Japanese company Otsuka is sending a drink called ‘sweat’ (Pocari Sweat in full) to the ‘Lake of Death’ on the moon for the value of the public and media attention it will bring.

The plan is to send a payload over 236,000 miles to put a can of powdered sports drink to the moon. There’s an added bonus for the makers of the lander, Astrobiotic Technologies, in the shape of  Google’s Lunar X price for successful moon exploration.

In part it’s the scale, expense and popular opposition to the commercialisation of space that’s meant that there hasn’t been much advertising in space prior to this.

The Russian space programme was less perturbed by the idea though, blowing up an inflatable Pepsi can on Mir in 1996, before Israeli milk company Tnuva filmed a whole ad there in 1997. 

Russian astronauts inflate their space Pepsi
(credit: capcomespace)


The first ad ever filmed in space. Milk doesn't look too appetising in zero gravity, I'm afraid.

By 2001 the Russians were back at it but with the global stage of the International Space Station; accepting deliveries from Pizza Hut, shortly after slapping their logo on rockets.



Amazingly before all this in 1993 a proposal was made for a 1km squared billboard, on a low orbit above the Earth, that’d be about the same size and visibility as the moon. It was promptly abandoned when it was realised everyone was more than happy with having one actual moon, the fact that night should essentially be dark and that space is pretty packed with things that’d smash into a billboard of that size. Faced with a such a spectacularly bad idea the US government banned space advertising later that year but that was scaled back in 2005 to exclude advertising that wasn’t “obtrusive” such as on the astronaut’s suit. Right now the US is the only country that officially prohibits space advertising.

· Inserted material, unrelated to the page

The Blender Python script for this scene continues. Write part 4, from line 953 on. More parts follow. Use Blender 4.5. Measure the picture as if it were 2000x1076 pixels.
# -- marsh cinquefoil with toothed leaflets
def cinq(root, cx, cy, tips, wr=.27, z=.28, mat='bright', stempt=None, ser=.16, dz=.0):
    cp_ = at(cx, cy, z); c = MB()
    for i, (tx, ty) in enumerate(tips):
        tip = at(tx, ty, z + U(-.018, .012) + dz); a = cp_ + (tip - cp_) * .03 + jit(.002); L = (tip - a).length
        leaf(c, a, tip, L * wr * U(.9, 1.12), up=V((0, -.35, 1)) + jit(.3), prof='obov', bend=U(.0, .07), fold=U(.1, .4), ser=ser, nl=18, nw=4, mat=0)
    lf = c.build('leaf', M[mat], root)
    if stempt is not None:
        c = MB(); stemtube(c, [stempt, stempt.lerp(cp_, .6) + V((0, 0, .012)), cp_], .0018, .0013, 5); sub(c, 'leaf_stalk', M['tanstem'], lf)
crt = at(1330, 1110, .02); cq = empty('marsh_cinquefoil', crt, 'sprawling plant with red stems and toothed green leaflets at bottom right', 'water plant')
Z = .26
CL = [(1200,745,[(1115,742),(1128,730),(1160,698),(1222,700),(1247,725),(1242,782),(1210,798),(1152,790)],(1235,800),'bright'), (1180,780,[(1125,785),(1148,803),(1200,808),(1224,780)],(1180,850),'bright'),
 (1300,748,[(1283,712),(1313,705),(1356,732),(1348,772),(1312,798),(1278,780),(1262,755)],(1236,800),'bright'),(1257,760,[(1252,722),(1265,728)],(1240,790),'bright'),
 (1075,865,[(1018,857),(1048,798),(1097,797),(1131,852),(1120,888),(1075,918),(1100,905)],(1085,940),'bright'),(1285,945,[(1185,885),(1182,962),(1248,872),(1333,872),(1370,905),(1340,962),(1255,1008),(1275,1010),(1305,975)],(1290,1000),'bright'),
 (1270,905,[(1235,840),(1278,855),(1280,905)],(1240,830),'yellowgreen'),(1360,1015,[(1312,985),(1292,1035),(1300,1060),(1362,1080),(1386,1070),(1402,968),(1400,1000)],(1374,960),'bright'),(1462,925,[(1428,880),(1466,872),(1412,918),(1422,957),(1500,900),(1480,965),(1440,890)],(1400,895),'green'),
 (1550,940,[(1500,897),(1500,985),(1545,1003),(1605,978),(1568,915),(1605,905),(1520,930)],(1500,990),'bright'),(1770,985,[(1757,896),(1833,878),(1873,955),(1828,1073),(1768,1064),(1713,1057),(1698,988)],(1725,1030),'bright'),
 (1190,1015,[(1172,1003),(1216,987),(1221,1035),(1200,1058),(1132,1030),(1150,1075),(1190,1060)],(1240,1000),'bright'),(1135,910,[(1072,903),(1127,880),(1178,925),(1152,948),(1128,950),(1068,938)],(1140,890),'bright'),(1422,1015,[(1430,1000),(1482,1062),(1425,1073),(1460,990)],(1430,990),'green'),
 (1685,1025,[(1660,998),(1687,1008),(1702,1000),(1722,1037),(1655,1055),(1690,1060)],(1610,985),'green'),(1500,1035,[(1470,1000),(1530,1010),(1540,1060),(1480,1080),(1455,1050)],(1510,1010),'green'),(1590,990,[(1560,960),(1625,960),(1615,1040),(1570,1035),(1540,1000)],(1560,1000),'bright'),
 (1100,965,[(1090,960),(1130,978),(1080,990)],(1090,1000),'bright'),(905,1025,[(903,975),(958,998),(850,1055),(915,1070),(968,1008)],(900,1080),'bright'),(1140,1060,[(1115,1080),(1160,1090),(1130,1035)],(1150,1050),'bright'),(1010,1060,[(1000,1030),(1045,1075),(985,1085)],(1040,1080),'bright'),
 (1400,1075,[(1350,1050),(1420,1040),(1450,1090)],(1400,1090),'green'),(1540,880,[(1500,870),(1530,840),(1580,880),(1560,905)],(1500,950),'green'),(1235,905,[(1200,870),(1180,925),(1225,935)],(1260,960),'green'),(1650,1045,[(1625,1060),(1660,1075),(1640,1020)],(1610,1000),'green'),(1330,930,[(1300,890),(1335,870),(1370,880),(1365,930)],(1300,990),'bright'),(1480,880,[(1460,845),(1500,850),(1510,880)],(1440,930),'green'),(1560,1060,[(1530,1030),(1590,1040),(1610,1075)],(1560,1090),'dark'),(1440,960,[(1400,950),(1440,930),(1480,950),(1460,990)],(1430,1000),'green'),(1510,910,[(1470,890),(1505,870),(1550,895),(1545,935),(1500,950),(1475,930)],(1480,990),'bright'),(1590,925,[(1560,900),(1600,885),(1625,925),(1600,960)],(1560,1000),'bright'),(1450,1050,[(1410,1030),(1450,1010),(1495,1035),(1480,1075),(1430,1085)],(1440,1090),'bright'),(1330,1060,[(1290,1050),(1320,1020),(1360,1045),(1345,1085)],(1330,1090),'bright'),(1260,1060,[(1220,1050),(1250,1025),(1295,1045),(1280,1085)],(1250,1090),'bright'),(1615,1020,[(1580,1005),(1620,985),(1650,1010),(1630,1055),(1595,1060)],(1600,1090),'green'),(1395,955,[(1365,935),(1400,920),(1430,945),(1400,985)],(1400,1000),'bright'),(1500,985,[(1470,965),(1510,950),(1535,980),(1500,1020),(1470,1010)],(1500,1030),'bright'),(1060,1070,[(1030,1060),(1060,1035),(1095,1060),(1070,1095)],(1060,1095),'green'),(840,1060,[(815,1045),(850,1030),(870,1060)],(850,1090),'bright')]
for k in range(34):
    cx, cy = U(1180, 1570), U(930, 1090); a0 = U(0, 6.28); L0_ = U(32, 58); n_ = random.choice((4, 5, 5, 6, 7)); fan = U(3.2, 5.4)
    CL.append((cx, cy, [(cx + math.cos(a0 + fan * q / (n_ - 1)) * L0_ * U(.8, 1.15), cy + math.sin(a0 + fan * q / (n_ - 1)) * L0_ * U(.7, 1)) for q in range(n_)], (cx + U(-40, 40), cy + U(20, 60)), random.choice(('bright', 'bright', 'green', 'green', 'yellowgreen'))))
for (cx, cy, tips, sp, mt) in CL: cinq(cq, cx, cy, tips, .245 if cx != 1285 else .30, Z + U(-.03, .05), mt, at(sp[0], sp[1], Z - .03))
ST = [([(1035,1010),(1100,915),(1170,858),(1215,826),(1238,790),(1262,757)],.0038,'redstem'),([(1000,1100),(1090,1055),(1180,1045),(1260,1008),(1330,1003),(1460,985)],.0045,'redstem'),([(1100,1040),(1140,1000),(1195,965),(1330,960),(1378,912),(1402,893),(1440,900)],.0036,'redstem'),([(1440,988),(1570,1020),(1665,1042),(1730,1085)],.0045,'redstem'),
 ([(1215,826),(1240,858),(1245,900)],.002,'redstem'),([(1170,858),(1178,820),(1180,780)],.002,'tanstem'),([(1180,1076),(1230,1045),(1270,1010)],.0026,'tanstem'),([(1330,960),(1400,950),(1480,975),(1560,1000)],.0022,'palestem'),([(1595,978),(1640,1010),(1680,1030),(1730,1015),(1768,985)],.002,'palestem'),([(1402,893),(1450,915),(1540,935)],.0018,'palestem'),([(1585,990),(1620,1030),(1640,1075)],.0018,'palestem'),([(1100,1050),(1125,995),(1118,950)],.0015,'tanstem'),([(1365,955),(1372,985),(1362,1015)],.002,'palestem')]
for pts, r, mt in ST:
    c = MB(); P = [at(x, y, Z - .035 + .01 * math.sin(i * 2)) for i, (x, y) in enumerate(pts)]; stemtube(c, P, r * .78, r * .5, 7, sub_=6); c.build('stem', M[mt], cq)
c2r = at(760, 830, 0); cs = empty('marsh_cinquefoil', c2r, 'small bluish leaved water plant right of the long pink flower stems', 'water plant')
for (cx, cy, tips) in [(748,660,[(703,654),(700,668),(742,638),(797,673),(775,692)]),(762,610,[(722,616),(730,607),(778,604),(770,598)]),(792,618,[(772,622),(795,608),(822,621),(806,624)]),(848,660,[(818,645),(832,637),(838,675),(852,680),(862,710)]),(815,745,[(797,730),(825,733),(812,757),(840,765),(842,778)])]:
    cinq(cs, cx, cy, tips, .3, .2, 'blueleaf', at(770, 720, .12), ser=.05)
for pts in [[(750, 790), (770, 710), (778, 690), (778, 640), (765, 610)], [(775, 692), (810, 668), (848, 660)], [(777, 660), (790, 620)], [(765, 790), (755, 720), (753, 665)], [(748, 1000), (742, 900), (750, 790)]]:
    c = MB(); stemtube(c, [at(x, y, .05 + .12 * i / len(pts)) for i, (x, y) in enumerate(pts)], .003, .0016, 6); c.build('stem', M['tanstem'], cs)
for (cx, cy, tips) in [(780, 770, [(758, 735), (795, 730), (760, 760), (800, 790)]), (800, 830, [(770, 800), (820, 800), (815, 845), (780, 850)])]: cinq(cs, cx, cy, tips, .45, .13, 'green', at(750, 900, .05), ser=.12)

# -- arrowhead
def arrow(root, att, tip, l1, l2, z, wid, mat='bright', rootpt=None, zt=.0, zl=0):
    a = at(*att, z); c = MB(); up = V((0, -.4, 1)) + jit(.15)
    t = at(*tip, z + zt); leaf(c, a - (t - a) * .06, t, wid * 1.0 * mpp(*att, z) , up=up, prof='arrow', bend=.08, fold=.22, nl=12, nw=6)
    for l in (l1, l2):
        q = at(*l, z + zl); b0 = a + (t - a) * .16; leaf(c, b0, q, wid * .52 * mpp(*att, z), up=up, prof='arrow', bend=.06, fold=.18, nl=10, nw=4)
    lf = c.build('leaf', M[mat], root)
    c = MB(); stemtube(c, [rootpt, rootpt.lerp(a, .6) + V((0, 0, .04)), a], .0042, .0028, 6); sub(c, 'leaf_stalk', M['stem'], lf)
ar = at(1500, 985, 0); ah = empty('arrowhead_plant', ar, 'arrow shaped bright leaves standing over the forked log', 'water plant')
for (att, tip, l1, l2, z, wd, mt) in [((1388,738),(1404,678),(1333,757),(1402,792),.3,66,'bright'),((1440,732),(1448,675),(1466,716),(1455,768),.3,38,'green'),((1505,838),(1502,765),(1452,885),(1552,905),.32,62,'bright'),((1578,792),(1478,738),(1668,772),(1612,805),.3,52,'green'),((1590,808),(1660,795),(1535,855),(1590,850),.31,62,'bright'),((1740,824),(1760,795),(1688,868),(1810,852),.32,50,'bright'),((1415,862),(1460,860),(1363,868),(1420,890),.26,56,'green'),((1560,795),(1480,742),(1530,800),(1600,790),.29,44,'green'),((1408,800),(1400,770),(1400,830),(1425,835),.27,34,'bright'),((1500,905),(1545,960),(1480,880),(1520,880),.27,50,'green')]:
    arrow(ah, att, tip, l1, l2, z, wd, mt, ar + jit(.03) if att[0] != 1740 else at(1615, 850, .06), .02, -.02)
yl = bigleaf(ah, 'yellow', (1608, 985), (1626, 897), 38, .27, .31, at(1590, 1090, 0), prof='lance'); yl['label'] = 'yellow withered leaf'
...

It may seem a bit of an unnecessary leap for advertising to thrust itself into space, but it might be more likely than it seems at first glance. The modern consumers' life (and let’s be realistic, we’re a long way from stopping consuming) is dominated by marketing, branding and advertising.  Even the wonderful, open and seemingly limitless web you’re reading this on is largely supported by ad revenue. If a company stands to represent the experience of the web it could easily be Google, a company that generates more than 90% of its revenue from advertising.

There comes a time when we compromise and innovate, we push messaging into places it hasn’t been before, like the first time a sponsorappeared on a football kit or an ad came through on the radio. Ads are going up into space, bit by bit and in greater numbers – whether it’s a positive democratisation of space technology, or a negative commercialisation of a wondrous frontier we're yet to even graze is a question for the same audience as always, the viewers back on the ground.

For now it’s one not so small step for a drinks can, but one giant leap (good or bad) for advertising.